Expecting to hear something sinister, urging the listener to “drop out of school, do drugs, and disrespect parents,” Tod’s Dad is instead smacked upside the head by his own voice screaming from the record, “Turn that garbage off right now … What’s wrong with you? Aren’t you stupid enough? Isn’t your brain already full of mush? You wanna pollute that worthless mind of yours even more? Why can’t you study more? Why aren’t you doing your chores? Why do you have to be such a loser?” Tod’s Dad goes silent, eyes wide. Everyone else walks downstairs leaving the dad alone still spinning the record backwards in shock. He eventually comes down, chastened and deeply sorry. He apologizes to Tod, hugs him, and begins to reconcile with his son.

We occasionally have to allow ourselves to be open to listening to unexpected sources in unexpected places to hear what God is trying to tell us. God is nothing if not unpredictable. It’s not as if the Holy Spirit only moves or speaks to us when we ask. Sometimes all we need is that “still, small voice,” but other times we need something more akin to a megaphone blast. Sometimes God has to come in an almost violent form to shake us out of complacency and error. Tod’s Dad needed to hear what he was saying to his son in a surprising way.

Tod’s Dad needed not “mere words” but “a message with power behind it — the effectual power in fact, the Holy Spirit” (1 Thes 1:5). He was troubled, reeling from the loss of his farm and job a year prior, unable to see that any good could come out of his difficult experiences, and this came out in the way he treated his son. The psychologist Frank Lake once wrote that, “The troubled person cannot be reached except by someone who can see and feel with him the strange, limited universe into which his spirit, crabbed and confined, has shrunk.” Unable to be reached by mild suggestions from his wife or son, God had to be the one who reached out, as God, in Jesus, is the only holder of the intimate knowledge of the totality (and particularity) of all human suffering.

When a previously loving relationship breaks, especially one as elemental as parent/child, the effect is entirely disorienting and leaves one or both parties in a state of shock and constant anxiety. This is what Tod was experiencing. He nostalgically remembers a time when he and his Dad got along, but believes he must have done something to break the relationship. Being a kid, Tod doesn’t understand that his father’s frustration is situational. In his helplessness, he turns to rock music, (as many boys do at that age).

Reconciliation doesn’t always happen. To see it, even in the context of a pretty silly kids’ show, can be healing for those of us (of any age) whose parents rarely apologized for anything. In an episode of the Mockingcast a few years ago, R-J Heijmen said that all children really want to hear from their parents are three things: I love you, I’m proud of you, and I’m sorry. But as Elton John sang in 1976, “Sorry Seems to Be the Hardest Word” — especially for parents.

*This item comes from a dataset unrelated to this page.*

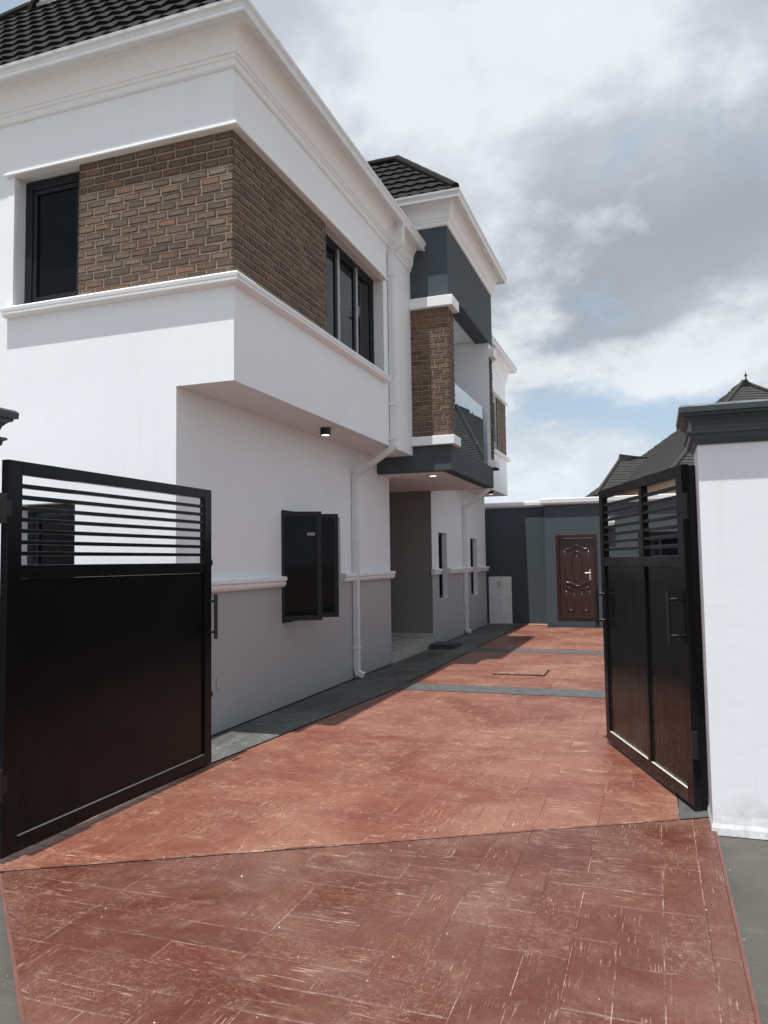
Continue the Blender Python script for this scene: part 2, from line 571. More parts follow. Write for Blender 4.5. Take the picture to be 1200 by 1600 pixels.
def obj(name, mb, mat, parent=None, bevel=0.0, smooth=False, origin=None, recalc=True, segs=2):
    if origin is None:
        lo = [min(q_[i] for q_ in mb.v) for i in range(3)]
        hi = [max(q_[i] for q_ in mb.v) for i in range(3)]
        origin = ((lo[0] + hi[0]) / 2, (lo[1] + hi[1]) / 2, lo[2])
    org = Vector(origin)
    mb.v = [(q_[0] - org.x, q_[1] - org.y, q_[2] - org.z) for q_ in mb.v]
    me = mesh_from(mb, name, mat, smooth)
    if recalc:
        import bmesh
        bm = bmesh.new()
        bm.from_mesh(me)
        bmesh.ops.recalc_face_normals(bm, faces=bm.faces)
        bm.to_mesh(me)
        bm.free()
    o = bpy.data.objects.new(name, me)
    COL.objects.link(o)
    if parent is not None:
        o.parent = parent
        o.location = org - BASE[parent.name]
    else:
        o.location = org
    BASE[o.name] = org
    if bevel > 0:
        b = o.modifiers.new('bevel', 'BEVEL')
        b.width = bevel
        b.segments = segs
        b.limit_method = 'ANGLE'
        b.angle_limit = rad(40)
    return o


def inst(name, me, parent, world_loc, rotz=0.0, scale=(1, 1, 1)):
    o = bpy.data.objects.new(name, me)
    COL.objects.link(o)
    o.parent = parent
    o.location = Vector(world_loc) - BASE[parent.name]
    o.rotation_euler = (0, 0, rotz)
    o.scale = scale
    BASE[o.name] = Vector(world_loc)
    return o


def clip(poly, clipper):
    """Sutherland-Hodgman, clipper convex and counter-clockwise"""
    out = list(poly)
    n = len(clipper)
    for i in range(n):
        a, b = clipper[i], clipper[(i + 1) % n]
        inp, out = out, []
        if not inp:
            return []
        side = lambda q_: (b[0] - a[0]) * (q_[1] - a[1]) - (b[1] - a[1]) * (q_[0] - a[0])
        for k in range(len(inp)):
            c, d = inp[k - 1], inp[k]
            sc, s2 = side(c), side(d)
            if (sc >= 0) != (s2 >= 0):
                t = sc / (sc - s2)
                out.append((c[0] + (d[0] - c[0]) * t, c[1] + (d[1] - c[1]) * t))
            if s2 >= 0:
                out.append(d)
    # drop doubled points
    res = []
    for q_ in out:
        if not res or (abs(q_[0] - res[-1][0]) + abs(q_[1] - res[-1][1])) > 1e-4:
            res.append(q_)
    return res


def area(poly):
    return 0.5 * sum(poly[i - 1][0] * poly[i][1] - poly[i][0] * poly[i - 1][1] for i in range(len(poly)))


def inset(poly, d):
    """inset a convex ccw polygon by d"""
    n = len(poly)
    res = []
    for i in range(n):
        p0, p1, p2 = Vector(poly[i - 1]), Vector(poly[i]), Vector(poly[(i + 1) % n])
        d0, d1 = (p1 - p0).normalized(), (p2 - p1).normalized()
        n0, n1_ = Vector((-d0.y, d0.x)), Vector((-d1.y, d1.x))
        b = n0 + n1_
        if b.length < 1e-6:
            return None
        b.normalize()
        q_ = p1 + b * (d / max(0.3, b.dot(n0)))
        res.append((q_.x, q_.y))
    if area(res) < 1e-4:
        return None
    for q_ in res:
        for i in range(n):
            a, b = poly[i - 1], poly[i]
            if (b[0] - a[0]) * (q_[1] - a[1]) - (b[1] - a[1]) * (q_[0] - a[0]) < 0:
                return None
    return res


# ------------------------------------------------------------------ ground
def sheet(name, poly, z, mat, label=None):
    mb = MB()
    mb.quad(*[(x, y, z) for x, y in poly])
    o = obj(name, mb, mat, None, recalc=False, origin=(poly[0][0], poly[0][1], z))
    tag(o, label, None, None, 'structure')
    return o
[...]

What does a parent risk in apologizing? Are we afraid to admit failure? Do we think we will no longer be taken seriously as role models if our fallibility becomes too pronounced? Are we worried that it might shatter the image of perfection we’ve up to this point tried to project to our kids? Will it undermine our authority? These thoughts, though natural, are entirely counter to the way of Jesus.

When we shift the focus from what apologizing might do to us or our status, and instead look to the child who receives such an apology, we see that in addition to the apology, they receive the gift of seeing their parent model the kind of need for forgiveness they themselves also need. This reversion of authority roles counterintuitively restores the trustworthiness of the parent, and confirms for the child that something isn’t right and that it’s not their fault.

When a real apology does happen, it’s nothing short of a miracle. Especially an apology for something big enough to have previously splintered a loving relationship. It’s God making whole what either once was, or maybe even more miraculously, what never was, but always should have been. Maybe the only way to cut through the noise of all these things we can’t or won’t hear in our unending arguments with one another is to just say two unexpected, but needed, words: “I’m sorry.”